→ **WHAT IS ASKED**: Return only the lines between the line holding "Build this scene" and the line holding "SC.camera = cam_o", the two boundary lines included, exactly as they appear.

→ **PROVIDED MATERIAL**:
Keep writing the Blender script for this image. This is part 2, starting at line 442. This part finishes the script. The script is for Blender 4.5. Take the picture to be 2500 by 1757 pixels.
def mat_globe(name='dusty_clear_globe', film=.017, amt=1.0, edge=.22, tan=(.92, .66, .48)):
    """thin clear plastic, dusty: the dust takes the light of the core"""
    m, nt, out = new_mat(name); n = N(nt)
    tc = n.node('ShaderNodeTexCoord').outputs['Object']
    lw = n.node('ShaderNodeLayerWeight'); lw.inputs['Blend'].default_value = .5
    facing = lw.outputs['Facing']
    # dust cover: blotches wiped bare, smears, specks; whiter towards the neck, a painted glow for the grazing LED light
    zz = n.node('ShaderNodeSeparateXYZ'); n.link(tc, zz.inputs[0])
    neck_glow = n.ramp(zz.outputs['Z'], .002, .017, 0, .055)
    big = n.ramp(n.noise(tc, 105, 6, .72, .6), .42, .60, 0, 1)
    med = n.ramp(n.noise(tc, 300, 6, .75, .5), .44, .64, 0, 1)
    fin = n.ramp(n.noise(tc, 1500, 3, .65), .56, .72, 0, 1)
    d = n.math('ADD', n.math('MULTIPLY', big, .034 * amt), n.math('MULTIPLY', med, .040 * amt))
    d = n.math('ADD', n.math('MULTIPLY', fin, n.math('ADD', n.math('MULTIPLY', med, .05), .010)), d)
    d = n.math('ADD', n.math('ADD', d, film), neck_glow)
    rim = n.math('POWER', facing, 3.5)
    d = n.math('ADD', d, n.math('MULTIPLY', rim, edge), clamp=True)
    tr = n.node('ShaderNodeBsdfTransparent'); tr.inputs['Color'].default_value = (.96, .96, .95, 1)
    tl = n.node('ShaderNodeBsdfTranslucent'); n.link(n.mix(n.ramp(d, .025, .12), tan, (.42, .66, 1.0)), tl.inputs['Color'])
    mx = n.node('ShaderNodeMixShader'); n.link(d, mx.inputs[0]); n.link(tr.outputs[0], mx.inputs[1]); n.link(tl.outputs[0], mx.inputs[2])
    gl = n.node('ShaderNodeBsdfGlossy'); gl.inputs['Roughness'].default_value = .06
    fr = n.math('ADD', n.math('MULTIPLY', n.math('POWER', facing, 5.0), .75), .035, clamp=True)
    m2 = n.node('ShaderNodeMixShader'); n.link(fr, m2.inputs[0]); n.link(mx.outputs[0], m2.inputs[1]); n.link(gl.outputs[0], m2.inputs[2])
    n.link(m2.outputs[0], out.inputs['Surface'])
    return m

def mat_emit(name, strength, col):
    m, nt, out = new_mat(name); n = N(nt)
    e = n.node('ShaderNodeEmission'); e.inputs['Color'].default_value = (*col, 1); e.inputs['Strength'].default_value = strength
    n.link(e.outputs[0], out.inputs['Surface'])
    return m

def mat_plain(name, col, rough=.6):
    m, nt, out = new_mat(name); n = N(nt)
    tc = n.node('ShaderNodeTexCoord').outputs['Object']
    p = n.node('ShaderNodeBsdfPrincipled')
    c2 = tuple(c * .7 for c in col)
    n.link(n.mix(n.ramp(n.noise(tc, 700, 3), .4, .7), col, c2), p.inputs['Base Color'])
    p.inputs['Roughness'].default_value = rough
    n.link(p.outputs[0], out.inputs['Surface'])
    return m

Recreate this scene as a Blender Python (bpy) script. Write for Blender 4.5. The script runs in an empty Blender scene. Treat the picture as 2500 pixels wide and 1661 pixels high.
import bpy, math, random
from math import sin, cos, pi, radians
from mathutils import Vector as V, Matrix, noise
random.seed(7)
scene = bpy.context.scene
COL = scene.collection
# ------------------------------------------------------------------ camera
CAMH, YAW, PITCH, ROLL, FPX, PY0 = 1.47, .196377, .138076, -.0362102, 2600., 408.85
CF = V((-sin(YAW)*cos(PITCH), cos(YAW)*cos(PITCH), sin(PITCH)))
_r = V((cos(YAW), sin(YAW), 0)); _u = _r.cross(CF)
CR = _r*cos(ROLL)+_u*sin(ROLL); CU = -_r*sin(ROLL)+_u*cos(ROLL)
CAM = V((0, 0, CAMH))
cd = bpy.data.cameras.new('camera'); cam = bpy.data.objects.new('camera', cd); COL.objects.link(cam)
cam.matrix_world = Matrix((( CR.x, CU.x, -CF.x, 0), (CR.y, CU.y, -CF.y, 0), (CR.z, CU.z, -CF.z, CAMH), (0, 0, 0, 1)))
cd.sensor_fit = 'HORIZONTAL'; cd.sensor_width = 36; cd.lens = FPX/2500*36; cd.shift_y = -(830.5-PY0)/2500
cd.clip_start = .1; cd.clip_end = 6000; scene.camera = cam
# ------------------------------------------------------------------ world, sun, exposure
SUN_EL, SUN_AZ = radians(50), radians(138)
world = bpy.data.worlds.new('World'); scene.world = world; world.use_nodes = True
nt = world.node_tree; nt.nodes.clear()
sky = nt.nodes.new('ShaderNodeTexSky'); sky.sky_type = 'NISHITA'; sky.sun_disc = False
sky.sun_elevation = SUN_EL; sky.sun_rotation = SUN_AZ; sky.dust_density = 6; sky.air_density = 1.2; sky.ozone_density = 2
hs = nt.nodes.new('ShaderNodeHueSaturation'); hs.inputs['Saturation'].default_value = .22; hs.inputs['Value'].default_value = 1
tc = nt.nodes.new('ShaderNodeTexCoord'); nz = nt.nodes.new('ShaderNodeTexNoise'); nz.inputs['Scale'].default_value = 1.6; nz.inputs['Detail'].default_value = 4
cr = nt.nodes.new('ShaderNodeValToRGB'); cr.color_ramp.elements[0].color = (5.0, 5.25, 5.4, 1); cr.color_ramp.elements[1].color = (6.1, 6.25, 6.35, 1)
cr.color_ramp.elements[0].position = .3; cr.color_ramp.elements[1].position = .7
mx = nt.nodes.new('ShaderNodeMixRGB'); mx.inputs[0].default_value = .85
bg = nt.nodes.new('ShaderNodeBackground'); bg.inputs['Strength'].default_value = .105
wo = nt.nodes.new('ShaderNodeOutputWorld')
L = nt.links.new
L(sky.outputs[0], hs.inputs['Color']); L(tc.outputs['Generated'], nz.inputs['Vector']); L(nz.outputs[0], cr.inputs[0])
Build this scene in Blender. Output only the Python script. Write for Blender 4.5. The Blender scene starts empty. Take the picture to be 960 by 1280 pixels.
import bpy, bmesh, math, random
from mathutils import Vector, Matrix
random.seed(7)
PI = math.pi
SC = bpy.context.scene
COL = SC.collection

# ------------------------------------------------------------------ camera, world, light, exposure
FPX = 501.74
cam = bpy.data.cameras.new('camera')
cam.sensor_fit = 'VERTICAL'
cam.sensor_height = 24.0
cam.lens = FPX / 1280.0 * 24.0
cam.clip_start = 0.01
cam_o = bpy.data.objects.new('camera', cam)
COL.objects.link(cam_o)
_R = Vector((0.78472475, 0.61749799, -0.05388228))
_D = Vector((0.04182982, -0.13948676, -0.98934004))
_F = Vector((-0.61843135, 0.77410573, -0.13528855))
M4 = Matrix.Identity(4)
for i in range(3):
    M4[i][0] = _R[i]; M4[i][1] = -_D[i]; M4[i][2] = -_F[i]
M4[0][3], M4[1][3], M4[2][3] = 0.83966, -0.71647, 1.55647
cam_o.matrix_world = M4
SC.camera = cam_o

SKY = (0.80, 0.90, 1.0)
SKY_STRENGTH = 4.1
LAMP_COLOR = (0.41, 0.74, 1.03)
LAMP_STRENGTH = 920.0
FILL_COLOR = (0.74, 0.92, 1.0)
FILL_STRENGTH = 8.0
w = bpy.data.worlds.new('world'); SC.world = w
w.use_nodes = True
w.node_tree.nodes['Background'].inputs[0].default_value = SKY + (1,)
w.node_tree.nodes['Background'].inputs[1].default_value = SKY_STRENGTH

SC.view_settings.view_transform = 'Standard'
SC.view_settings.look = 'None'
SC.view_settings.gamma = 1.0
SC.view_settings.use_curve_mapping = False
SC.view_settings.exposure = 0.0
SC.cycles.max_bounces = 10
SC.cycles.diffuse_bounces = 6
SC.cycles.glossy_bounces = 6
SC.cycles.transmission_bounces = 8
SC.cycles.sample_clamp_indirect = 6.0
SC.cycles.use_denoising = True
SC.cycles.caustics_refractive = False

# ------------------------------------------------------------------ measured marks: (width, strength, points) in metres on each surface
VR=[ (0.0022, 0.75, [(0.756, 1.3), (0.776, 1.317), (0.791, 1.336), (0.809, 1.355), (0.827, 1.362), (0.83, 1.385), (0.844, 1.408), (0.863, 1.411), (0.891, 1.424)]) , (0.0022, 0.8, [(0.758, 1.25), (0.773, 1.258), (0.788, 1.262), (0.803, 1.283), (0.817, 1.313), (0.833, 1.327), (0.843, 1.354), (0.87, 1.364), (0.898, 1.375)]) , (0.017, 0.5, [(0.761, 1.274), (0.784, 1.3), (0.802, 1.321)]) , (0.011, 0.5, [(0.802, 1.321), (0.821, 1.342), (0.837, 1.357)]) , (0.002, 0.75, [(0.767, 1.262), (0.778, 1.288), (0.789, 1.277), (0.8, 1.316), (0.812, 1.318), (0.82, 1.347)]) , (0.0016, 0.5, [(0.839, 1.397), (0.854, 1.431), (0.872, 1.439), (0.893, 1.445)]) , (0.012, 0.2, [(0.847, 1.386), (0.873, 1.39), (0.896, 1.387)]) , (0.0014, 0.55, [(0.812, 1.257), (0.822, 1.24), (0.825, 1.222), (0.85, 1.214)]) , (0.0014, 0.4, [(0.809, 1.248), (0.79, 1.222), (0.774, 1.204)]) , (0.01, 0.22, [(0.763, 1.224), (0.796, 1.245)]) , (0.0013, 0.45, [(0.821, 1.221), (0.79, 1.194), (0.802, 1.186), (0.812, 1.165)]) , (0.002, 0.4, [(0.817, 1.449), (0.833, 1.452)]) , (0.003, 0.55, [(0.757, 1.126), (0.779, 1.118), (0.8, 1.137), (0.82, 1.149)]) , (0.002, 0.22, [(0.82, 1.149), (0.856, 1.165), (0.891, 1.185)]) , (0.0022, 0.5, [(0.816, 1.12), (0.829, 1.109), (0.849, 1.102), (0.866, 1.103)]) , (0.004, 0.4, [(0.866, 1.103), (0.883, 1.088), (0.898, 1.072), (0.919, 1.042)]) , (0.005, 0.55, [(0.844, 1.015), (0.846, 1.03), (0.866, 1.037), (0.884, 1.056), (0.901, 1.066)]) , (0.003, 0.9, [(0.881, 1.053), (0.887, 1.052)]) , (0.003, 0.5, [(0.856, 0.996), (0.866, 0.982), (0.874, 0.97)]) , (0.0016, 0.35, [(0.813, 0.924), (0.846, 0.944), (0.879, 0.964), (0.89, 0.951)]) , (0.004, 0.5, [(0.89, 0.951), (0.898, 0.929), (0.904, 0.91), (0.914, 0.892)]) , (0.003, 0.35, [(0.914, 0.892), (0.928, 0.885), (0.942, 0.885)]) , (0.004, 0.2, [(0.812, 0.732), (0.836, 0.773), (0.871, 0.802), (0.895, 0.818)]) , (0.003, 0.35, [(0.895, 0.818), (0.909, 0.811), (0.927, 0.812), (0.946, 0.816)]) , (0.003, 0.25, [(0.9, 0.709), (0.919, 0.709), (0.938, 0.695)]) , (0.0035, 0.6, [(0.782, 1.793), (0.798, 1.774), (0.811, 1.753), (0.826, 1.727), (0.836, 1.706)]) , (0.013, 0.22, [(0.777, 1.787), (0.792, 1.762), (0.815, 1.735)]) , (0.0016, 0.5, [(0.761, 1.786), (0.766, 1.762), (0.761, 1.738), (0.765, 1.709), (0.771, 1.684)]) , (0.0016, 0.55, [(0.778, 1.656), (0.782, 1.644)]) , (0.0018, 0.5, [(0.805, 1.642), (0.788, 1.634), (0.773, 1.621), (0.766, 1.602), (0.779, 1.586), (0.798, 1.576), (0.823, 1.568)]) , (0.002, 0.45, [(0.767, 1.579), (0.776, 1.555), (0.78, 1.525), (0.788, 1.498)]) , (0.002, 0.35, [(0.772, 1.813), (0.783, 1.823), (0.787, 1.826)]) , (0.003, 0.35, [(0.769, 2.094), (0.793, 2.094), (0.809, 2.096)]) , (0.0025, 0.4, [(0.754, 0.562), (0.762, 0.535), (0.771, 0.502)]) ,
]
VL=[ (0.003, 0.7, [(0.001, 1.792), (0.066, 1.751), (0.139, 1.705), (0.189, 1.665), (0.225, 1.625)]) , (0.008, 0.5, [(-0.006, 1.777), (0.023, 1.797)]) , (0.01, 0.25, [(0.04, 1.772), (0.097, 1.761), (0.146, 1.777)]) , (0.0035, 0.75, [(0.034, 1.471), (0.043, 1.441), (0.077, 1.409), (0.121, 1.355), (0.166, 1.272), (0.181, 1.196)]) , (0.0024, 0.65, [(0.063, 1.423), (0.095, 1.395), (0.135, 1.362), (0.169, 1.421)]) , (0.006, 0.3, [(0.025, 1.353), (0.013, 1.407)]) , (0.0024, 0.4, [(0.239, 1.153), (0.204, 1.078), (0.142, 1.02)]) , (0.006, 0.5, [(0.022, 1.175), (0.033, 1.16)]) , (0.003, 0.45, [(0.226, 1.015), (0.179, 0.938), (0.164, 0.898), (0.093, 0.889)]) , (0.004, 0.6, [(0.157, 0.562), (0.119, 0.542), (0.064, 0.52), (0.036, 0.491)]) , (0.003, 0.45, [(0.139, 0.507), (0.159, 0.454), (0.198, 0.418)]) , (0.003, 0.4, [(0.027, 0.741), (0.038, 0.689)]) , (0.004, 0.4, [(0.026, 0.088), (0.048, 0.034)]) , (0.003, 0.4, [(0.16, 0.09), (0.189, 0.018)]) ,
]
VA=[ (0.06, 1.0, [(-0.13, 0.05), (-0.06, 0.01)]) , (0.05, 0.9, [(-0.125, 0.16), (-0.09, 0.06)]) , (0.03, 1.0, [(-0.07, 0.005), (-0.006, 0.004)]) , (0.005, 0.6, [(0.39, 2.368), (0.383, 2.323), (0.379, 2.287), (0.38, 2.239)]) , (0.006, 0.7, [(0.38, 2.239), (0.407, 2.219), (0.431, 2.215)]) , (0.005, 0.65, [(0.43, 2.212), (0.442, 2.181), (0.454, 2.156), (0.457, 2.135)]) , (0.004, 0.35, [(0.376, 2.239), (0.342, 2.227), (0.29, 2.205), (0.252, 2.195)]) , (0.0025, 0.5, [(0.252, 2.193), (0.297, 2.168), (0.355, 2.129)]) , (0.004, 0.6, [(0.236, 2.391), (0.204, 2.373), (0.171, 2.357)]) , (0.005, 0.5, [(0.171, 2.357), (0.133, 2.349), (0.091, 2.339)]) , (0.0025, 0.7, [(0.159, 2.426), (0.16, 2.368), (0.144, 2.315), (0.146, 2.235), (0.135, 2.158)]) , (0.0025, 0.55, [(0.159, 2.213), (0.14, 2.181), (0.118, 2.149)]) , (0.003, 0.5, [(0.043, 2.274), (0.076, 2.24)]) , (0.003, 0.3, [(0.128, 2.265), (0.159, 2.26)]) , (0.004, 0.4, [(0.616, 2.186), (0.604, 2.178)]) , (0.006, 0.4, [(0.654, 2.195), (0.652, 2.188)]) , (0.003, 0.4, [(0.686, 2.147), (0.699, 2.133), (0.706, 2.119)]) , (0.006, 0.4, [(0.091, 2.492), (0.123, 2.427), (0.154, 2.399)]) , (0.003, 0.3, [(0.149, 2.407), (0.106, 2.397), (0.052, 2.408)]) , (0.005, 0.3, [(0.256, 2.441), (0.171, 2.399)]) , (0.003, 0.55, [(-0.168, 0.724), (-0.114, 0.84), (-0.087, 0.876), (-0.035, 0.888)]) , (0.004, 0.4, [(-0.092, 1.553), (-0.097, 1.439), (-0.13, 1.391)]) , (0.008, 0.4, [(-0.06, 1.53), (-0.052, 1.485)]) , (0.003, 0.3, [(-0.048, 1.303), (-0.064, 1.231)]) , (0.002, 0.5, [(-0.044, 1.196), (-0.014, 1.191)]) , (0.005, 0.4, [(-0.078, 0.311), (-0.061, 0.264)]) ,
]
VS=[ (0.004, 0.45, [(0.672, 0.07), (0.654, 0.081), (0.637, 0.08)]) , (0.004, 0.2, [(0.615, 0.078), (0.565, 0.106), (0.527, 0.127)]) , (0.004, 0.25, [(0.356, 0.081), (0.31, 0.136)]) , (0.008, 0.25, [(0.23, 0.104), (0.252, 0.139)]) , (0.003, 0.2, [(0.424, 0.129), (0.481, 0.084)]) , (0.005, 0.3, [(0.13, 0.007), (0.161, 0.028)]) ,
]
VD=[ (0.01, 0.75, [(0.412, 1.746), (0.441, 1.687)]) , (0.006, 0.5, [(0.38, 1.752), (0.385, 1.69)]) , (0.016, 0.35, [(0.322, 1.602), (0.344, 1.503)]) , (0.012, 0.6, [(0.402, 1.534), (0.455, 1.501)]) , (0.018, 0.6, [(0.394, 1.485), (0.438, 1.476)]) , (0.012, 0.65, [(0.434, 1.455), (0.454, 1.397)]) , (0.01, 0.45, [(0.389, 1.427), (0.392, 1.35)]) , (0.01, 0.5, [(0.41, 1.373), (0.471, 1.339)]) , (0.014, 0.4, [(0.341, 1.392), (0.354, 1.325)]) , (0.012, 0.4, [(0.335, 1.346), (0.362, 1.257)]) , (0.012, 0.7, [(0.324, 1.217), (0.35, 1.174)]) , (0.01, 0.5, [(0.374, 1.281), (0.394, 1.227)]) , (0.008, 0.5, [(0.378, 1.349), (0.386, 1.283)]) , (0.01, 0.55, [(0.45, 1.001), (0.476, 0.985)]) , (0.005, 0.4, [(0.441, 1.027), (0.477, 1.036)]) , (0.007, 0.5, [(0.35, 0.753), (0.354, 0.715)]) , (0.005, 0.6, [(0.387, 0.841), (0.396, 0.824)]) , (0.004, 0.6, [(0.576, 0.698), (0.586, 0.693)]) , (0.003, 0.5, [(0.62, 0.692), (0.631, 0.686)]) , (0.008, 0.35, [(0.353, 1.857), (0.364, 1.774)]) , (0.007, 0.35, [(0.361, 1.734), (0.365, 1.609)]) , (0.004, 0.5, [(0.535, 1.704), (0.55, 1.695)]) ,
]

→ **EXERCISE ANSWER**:
Build this scene in Blender. Output only the Python script. Write for Blender 4.5. The Blender scene starts empty. Take the picture to be 960 by 1280 pixels.
import bpy, bmesh, math, random
from mathutils import Vector, Matrix
random.seed(7)
PI = math.pi
SC = bpy.context.scene
COL = SC.collection

# ------------------------------------------------------------------ camera, world, light, exposure
FPX = 501.74
cam = bpy.data.cameras.new('camera')
cam.sensor_fit = 'VERTICAL'
cam.sensor_height = 24.0
cam.lens = FPX / 1280.0 * 24.0
cam.clip_start = 0.01
cam_o = bpy.data.objects.new('camera', cam)
COL.objects.link(cam_o)
_R = Vector((0.78472475, 0.61749799, -0.05388228))
_D = Vector((0.04182982, -0.13948676, -0.98934004))
_F = Vector((-0.61843135, 0.77410573, -0.13528855))
M4 = Matrix.Identity(4)
for i in range(3):
    M4[i][0] = _R[i]; M4[i][1] = -_D[i]; M4[i][2] = -_F[i]
M4[0][3], M4[1][3], M4[2][3] = 0.83966, -0.71647, 1.55647
cam_o.matrix_world = M4
SC.camera = cam_o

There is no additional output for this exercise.